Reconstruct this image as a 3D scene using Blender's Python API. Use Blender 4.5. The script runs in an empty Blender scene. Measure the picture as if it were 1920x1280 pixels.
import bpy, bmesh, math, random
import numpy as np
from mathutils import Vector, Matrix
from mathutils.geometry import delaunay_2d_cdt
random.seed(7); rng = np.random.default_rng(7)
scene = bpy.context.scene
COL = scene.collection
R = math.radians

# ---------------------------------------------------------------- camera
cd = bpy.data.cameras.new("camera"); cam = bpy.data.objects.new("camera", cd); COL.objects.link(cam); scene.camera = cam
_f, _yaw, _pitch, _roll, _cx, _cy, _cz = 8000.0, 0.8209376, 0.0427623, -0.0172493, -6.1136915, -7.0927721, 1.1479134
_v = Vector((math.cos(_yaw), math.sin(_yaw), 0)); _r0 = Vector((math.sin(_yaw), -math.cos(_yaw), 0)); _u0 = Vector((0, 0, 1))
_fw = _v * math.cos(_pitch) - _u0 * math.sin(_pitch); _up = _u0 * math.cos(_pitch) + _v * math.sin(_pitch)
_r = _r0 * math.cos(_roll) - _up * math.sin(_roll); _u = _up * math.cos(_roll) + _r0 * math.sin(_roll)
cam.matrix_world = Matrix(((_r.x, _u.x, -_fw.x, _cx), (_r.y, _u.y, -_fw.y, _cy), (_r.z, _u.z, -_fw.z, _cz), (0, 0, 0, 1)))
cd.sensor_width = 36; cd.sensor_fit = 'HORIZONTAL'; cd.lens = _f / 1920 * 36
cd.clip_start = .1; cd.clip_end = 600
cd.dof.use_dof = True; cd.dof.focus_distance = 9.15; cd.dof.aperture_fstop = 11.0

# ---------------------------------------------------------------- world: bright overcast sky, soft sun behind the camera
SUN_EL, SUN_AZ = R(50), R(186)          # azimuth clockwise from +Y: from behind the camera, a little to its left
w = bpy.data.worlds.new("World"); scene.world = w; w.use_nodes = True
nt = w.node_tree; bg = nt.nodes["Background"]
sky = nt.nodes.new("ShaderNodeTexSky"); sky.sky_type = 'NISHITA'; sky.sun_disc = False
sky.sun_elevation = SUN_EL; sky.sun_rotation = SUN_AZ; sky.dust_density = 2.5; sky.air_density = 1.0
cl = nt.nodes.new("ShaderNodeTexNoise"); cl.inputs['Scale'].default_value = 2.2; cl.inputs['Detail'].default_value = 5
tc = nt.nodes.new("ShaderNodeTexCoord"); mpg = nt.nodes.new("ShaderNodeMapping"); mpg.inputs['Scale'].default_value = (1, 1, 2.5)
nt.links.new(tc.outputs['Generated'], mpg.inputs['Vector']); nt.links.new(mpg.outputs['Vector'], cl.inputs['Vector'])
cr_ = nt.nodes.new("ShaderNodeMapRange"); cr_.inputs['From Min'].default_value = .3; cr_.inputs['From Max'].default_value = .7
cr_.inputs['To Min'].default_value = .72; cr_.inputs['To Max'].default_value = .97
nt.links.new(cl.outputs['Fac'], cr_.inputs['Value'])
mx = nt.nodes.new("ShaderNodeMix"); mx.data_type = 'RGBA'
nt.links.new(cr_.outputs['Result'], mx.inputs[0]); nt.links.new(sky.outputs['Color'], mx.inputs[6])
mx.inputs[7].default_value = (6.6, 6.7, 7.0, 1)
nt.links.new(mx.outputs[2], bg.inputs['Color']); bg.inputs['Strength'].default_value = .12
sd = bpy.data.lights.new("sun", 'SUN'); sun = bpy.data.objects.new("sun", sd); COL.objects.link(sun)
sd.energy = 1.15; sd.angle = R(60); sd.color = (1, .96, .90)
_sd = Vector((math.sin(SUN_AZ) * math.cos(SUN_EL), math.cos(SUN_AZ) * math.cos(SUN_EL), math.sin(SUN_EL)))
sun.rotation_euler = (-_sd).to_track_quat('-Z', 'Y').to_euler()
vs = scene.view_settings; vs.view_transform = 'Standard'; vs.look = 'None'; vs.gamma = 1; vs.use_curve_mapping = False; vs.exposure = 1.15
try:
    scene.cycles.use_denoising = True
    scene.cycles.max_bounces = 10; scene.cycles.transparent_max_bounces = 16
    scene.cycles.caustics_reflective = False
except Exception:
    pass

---

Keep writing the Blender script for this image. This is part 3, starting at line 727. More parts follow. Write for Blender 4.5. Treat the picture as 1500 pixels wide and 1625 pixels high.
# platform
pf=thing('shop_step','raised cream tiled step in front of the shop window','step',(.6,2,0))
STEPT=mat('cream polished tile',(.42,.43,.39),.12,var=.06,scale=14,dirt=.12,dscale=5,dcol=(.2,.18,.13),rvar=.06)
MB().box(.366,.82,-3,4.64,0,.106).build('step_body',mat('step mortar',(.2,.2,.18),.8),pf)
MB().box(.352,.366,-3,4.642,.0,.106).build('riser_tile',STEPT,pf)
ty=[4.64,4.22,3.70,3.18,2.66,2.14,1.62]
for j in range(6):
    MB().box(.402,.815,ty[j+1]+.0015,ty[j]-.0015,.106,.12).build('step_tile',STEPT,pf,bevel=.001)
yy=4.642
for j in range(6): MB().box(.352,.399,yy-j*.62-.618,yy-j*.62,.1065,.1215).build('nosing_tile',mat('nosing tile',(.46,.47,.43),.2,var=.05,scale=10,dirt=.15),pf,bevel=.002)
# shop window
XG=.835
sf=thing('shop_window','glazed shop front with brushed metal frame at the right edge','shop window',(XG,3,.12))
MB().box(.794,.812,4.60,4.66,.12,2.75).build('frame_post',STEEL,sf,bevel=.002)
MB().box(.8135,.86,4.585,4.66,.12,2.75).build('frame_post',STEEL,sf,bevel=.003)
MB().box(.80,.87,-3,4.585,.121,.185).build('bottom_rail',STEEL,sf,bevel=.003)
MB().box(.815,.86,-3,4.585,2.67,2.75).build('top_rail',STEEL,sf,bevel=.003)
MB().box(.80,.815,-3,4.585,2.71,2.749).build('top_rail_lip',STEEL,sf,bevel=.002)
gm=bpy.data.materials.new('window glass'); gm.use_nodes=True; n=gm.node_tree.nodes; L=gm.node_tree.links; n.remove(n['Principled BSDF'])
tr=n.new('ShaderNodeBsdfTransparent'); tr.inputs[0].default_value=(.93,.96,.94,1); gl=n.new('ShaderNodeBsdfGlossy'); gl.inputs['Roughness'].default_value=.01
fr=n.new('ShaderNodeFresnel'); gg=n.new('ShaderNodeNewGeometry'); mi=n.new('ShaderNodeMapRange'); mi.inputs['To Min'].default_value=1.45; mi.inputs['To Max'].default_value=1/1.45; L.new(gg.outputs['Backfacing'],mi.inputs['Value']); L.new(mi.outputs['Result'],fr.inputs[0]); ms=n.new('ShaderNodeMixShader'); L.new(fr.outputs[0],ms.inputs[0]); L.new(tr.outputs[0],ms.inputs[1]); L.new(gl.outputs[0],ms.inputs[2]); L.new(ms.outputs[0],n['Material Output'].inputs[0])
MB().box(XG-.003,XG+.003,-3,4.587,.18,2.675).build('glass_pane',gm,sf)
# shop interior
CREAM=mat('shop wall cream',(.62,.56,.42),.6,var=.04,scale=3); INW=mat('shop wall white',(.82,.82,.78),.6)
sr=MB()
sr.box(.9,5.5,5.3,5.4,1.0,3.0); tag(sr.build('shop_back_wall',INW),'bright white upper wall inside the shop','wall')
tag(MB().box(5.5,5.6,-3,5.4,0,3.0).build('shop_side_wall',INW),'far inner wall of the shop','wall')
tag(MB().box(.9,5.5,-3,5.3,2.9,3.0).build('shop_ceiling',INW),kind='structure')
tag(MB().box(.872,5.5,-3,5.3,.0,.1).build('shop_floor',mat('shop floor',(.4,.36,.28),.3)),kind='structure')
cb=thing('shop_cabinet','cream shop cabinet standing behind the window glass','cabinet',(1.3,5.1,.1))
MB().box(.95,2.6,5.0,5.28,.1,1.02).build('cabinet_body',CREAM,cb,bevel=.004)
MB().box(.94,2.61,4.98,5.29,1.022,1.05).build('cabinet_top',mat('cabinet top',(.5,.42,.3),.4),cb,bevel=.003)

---

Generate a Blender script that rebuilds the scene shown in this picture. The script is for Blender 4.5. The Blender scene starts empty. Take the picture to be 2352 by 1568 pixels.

## The request
Begin at the line that has "Reconstruct this image", stop after the line that has "R = math.radians", and repeat exactly those lines, nothing more.

## Complete output
Reconstruct this image as a 3D scene using Blender's Python API. Use Blender 4.5. The script runs in an empty Blender scene. Measure the picture as if it were 1920x1280 pixels.
import bpy, bmesh, math, random
import numpy as np
from mathutils import Vector, Matrix
from mathutils.geometry import delaunay_2d_cdt
random.seed(7); rng = np.random.default_rng(7)
scene = bpy.context.scene
COL = scene.collection
R = math.radians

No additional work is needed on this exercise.